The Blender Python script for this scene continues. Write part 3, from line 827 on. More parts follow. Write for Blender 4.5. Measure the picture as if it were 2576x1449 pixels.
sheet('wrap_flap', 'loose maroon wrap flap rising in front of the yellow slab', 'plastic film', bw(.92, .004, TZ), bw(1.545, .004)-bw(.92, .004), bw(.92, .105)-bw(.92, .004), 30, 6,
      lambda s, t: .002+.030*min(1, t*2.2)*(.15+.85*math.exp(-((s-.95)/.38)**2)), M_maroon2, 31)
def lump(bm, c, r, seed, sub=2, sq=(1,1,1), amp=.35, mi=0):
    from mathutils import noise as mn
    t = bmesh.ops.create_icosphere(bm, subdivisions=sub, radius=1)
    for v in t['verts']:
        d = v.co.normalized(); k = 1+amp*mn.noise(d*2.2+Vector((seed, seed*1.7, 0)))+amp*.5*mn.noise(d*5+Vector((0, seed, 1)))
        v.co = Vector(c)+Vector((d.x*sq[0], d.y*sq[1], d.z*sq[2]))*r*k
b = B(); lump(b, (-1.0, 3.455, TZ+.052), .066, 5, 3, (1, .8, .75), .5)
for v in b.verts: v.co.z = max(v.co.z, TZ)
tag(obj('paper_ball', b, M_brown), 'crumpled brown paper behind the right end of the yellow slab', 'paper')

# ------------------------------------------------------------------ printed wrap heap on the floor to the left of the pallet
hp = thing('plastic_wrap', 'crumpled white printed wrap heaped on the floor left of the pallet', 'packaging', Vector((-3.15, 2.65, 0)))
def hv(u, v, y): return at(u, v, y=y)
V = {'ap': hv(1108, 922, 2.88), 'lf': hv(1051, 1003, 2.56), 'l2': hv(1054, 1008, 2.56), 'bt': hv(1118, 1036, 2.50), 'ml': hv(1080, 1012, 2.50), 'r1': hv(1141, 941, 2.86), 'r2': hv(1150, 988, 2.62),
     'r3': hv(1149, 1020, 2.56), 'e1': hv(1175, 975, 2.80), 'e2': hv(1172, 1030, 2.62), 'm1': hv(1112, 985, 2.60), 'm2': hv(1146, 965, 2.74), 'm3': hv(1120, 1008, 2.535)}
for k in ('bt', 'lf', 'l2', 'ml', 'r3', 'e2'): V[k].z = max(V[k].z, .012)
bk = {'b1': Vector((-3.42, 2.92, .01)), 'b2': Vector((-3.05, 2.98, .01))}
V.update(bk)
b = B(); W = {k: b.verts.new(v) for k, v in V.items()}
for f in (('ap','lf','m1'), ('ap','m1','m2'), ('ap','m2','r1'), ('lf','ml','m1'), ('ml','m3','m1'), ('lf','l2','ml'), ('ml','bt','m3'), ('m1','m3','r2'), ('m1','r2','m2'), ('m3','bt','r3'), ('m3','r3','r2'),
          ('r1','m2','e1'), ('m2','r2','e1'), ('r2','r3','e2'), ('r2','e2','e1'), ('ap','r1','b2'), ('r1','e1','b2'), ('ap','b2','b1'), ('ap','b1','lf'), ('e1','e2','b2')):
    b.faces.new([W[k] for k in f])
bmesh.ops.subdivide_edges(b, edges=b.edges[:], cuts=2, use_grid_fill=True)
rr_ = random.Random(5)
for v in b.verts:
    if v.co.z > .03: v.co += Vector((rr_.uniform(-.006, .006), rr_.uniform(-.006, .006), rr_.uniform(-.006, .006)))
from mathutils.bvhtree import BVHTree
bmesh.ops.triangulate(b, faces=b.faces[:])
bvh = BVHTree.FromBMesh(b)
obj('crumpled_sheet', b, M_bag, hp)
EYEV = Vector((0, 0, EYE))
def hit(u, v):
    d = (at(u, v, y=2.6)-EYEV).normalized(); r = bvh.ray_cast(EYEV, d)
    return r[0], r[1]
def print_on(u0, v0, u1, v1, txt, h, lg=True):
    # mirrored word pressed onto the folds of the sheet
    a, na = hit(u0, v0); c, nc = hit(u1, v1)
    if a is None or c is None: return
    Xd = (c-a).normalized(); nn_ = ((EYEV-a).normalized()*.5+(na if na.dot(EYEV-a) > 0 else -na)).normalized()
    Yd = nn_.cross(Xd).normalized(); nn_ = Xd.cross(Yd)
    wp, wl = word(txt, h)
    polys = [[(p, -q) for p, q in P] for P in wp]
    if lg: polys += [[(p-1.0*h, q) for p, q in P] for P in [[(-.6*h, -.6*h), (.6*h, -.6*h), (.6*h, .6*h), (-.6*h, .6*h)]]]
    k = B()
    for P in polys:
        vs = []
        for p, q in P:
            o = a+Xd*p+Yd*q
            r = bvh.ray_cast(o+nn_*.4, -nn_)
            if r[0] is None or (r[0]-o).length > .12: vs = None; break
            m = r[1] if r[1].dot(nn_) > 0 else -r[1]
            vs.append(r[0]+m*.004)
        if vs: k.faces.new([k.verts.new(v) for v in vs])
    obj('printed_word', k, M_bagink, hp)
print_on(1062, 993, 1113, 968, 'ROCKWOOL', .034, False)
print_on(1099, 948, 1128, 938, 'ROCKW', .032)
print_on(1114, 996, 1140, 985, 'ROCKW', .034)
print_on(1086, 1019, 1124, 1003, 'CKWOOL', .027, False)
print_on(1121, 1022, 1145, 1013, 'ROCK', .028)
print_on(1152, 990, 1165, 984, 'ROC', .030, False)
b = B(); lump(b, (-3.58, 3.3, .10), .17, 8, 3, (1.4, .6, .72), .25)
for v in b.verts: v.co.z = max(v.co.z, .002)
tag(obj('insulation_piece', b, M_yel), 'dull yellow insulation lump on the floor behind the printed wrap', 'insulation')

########

◆ **Do this**
Starting at the first line of the listing, retype every line up to and including the one with "tag(obj('paper_ball', b, M_brown), 'crumpled".

◆ **Worked answer**
The Blender Python script for this scene continues. Write part 3, from line 827 on. More parts follow. Write for Blender 4.5. Measure the picture as if it were 2576x1449 pixels.
sheet('wrap_flap', 'loose maroon wrap flap rising in front of the yellow slab', 'plastic film', bw(.92, .004, TZ), bw(1.545, .004)-bw(.92, .004), bw(.92, .105)-bw(.92, .004), 30, 6,
      lambda s, t: .002+.030*min(1, t*2.2)*(.15+.85*math.exp(-((s-.95)/.38)**2)), M_maroon2, 31)
def lump(bm, c, r, seed, sub=2, sq=(1,1,1), amp=.35, mi=0):
    from mathutils import noise as mn
    t = bmesh.ops.create_icosphere(bm, subdivisions=sub, radius=1)
    for v in t['verts']:
        d = v.co.normalized(); k = 1+amp*mn.noise(d*2.2+Vector((seed, seed*1.7, 0)))+amp*.5*mn.noise(d*5+Vector((0, seed, 1)))
        v.co = Vector(c)+Vector((d.x*sq[0], d.y*sq[1], d.z*sq[2]))*r*k
b = B(); lump(b, (-1.0, 3.455, TZ+.052), .066, 5, 3, (1, .8, .75), .5)
for v in b.verts: v.co.z = max(v.co.z, TZ)
tag(obj('paper_ball', b, M_brown), 'crumpled brown paper behind the right end of the yellow slab', 'paper')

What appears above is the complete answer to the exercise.